Con la mente rivolta lucidamente a pensieri suicidi, una ragazza si mette in viaggio con il fidanzato, alle soglie di una tempesta di neve, per raggiungere la casa di campagna dove quest’ultimo è cresciuto e far così la conoscenza dei genitori di lui. Quello che si preannuncia essere un tranquillo weekend fuori città prenderà invece una piega inaspettata, lasciando presto spazio a un surreale senso di grottesco, contornato da elementi inspiegabili e situazioni fuori dall’ordinario. Perché la giovane Liz (o forse si chiama Louisa? Ma potrebbe essere anche Lucia) continua a ricevere telefonate da parte di sé stessa? Per quale motivo i genitori dell’amato Jake le appaiono giovani un istante e anziani subito dopo? Cosa nasconde quella casa a lei così familiare e, al tempo stesso, sconosciuta? Come si sono realmente incontrati lei e il suo compagno?

L’interpretazione di Jessie Buckley (Chernobyl, Judy) brilla in un contesto kafkiano, come personificazione del più conscio stato depressivo, posta dal regista a confronto con la massima amplificazione della sua stessa percezione. Ai suoi occhi (e ai nostri), anche il più piccolo avvenimento si prolunga nel tempo, si ripete con fare incisivamente insopportabile, offuscandole la mente e la capacità di giudizio. Quando pensiamo di aver compreso appieno il significato del film, ecco che quest’ultimo vira verso lidi inattesi e inesplorati. La misteriosa figura di un vecchio bidello, le cui mansioni quotidiane ci hanno accompagnato sin dai primi minuti di pellicola, si ritaglia sempre più spazio tra le vicende narrate, fino al raggiungimento di un ultimo atto che sconvolge per la sua amara fusione di linguaggi e significati.

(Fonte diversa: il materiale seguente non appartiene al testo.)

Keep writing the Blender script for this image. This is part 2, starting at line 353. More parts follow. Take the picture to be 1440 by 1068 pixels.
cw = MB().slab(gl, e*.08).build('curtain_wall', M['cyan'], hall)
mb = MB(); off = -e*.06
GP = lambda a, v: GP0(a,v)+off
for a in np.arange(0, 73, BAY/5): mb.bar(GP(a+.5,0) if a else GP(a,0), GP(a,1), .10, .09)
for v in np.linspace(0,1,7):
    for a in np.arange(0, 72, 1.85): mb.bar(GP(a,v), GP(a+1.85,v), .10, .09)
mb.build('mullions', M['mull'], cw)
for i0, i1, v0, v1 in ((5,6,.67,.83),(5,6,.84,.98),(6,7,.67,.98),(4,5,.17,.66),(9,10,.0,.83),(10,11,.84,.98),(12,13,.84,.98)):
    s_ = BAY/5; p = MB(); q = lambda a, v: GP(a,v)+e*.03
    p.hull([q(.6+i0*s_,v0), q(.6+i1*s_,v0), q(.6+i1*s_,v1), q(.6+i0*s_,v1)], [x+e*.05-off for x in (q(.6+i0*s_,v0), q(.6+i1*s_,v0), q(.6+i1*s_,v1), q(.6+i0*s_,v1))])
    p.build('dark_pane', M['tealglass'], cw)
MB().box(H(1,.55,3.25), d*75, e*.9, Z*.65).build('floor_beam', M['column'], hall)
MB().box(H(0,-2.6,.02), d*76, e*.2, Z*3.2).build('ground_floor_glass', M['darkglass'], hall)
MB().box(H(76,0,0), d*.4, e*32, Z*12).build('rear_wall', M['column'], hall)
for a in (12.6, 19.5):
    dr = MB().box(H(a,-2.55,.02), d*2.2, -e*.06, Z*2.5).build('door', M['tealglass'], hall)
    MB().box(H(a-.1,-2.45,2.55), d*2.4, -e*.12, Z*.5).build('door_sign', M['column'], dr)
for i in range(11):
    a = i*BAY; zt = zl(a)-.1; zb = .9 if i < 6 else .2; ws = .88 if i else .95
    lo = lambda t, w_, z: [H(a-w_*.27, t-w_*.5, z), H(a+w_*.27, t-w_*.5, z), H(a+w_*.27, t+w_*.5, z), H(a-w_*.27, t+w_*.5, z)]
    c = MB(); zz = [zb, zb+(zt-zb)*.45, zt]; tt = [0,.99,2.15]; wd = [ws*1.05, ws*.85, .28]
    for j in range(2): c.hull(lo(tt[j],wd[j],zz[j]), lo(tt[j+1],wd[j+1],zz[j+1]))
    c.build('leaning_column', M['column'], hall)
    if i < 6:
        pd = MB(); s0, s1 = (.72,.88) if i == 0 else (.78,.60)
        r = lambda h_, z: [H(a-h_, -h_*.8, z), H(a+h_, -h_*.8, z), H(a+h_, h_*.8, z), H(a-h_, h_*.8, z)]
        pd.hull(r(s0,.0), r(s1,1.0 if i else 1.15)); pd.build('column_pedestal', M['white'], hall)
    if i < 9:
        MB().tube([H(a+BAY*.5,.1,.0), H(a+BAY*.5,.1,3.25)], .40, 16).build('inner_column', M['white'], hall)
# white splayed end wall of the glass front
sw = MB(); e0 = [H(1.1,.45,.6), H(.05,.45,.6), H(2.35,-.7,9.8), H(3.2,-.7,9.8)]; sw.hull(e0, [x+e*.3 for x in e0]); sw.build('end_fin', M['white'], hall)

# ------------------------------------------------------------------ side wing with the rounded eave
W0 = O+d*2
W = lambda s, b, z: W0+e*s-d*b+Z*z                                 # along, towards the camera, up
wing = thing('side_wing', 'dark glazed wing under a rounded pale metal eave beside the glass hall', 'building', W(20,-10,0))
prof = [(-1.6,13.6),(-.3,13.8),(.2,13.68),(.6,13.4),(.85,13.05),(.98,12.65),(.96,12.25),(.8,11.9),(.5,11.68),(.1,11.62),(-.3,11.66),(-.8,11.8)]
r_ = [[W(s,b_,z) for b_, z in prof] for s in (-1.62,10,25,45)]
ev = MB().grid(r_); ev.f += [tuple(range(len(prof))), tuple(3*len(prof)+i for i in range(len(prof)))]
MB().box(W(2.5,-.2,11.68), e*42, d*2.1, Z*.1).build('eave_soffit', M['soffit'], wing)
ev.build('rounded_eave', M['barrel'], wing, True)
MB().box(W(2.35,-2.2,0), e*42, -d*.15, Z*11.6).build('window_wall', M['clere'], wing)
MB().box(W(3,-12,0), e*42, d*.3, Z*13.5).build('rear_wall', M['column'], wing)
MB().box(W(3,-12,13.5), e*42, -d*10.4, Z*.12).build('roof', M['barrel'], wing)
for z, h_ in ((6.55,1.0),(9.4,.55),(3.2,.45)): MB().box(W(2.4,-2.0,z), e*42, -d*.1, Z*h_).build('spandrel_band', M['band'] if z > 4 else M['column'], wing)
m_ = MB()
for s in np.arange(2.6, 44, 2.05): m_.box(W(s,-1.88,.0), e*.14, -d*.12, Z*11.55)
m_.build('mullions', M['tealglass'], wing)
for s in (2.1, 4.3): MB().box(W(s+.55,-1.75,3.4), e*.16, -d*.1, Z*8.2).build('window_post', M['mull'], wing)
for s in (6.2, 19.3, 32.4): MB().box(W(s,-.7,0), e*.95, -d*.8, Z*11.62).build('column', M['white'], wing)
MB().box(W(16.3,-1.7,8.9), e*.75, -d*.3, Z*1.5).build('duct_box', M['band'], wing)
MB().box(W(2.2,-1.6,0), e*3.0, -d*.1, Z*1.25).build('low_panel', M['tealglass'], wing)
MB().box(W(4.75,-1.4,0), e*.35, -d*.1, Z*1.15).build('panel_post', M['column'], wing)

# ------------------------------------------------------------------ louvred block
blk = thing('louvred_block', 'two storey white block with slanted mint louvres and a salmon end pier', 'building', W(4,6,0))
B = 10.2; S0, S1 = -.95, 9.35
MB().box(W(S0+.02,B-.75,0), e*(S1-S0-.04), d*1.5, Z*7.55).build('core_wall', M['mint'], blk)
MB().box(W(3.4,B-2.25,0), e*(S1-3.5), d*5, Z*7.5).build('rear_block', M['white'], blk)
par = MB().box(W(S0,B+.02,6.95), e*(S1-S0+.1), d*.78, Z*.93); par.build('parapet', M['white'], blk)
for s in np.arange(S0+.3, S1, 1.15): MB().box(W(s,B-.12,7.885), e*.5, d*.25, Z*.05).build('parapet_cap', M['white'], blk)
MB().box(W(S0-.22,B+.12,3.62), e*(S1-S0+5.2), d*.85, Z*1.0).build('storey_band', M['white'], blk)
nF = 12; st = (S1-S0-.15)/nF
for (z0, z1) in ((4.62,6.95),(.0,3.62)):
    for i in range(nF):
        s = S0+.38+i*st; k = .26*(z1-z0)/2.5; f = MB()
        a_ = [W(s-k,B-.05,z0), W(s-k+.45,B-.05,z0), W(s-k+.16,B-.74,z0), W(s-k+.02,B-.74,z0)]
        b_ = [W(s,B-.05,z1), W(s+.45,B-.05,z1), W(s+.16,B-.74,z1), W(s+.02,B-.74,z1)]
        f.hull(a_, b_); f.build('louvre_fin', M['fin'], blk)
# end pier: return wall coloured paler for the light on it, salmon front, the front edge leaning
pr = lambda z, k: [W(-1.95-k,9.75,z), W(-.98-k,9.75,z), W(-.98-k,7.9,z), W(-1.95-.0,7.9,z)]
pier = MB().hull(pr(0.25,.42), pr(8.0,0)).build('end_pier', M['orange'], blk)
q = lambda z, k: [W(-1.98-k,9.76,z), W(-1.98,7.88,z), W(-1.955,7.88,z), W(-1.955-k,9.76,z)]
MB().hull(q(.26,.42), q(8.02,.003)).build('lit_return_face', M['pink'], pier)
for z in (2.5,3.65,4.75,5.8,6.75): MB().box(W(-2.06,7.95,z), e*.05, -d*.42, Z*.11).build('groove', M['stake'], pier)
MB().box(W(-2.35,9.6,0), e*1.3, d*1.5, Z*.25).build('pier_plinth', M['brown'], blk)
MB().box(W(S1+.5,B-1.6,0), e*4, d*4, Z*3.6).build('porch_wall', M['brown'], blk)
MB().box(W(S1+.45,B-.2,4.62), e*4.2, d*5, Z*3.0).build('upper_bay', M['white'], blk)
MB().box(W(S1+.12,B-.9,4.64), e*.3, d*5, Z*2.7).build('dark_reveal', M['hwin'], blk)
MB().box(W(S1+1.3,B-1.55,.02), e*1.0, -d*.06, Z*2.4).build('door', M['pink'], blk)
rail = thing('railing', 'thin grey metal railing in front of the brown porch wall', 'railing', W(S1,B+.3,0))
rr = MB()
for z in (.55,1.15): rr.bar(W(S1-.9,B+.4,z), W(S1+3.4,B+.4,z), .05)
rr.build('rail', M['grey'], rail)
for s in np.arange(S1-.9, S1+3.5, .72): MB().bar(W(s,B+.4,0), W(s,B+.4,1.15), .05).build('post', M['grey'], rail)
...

Sto pensando di finirla qui
Cr. Mary Cybulski / NETFLIX © 2020

La visione del Kaufman regista, libera da vincoli di mercato e ancora una volta “incorrotta” da prospettive altrui, matura da Synecdoche, New York (2008) verso qualcosa di meno pretenzioso ma, non per questo, privo di estro, contaminazioni stilistiche o desiderio di spingersi oltre i confini della più statica interpretazione. L’autore si prende tutto il tempo di cui ha bisogno, andando a riempire anche la più comune delle sequenze (il viaggio in macchina) di riferimenti al suo bagaglio cinematografico e letterario: una rispettosa analisi del pensiero di David Foster Wallace o incursioni critiche nel film “Una Moglie” di John Cassavetes ne sono solo un rapido esempio. Nondimeno, il velo di grigio realismo che riveste da sempre la filmografia di Kaufman rivela ancora una volta nuove e audaci linee di pensiero: l’idea che la propensione a “farla finita” sia insita nell’Uomo fin dai suoi primi attimi di vita o che, addirittura, possa essere il frutto dell’influenza di qualcun’altro dimostra un fascino inquietante, così come anche il soffermarsi sulla differenza tra compagno ideale e idealizzato, troppo spesso sottovalutata.

A rischio di manifestarsi come un’opera contemporaneamente ammaliante e respingente, a tratti irritante, Sto pensando di finirla qui segna il gradito ritorno di un genio del nostro tempo, apprezzato e allontanato come il suo stesso Cinema. Acuto osservatore dell’umana contraddizione, Kaufman ci regala un nuovo tassello del suo mondo interiore: un film su tutte le storie di cui potremmo essere protagonisti, sulle scelte che abbiamo compiuto e quelle che ancora ci rimangono da compiere.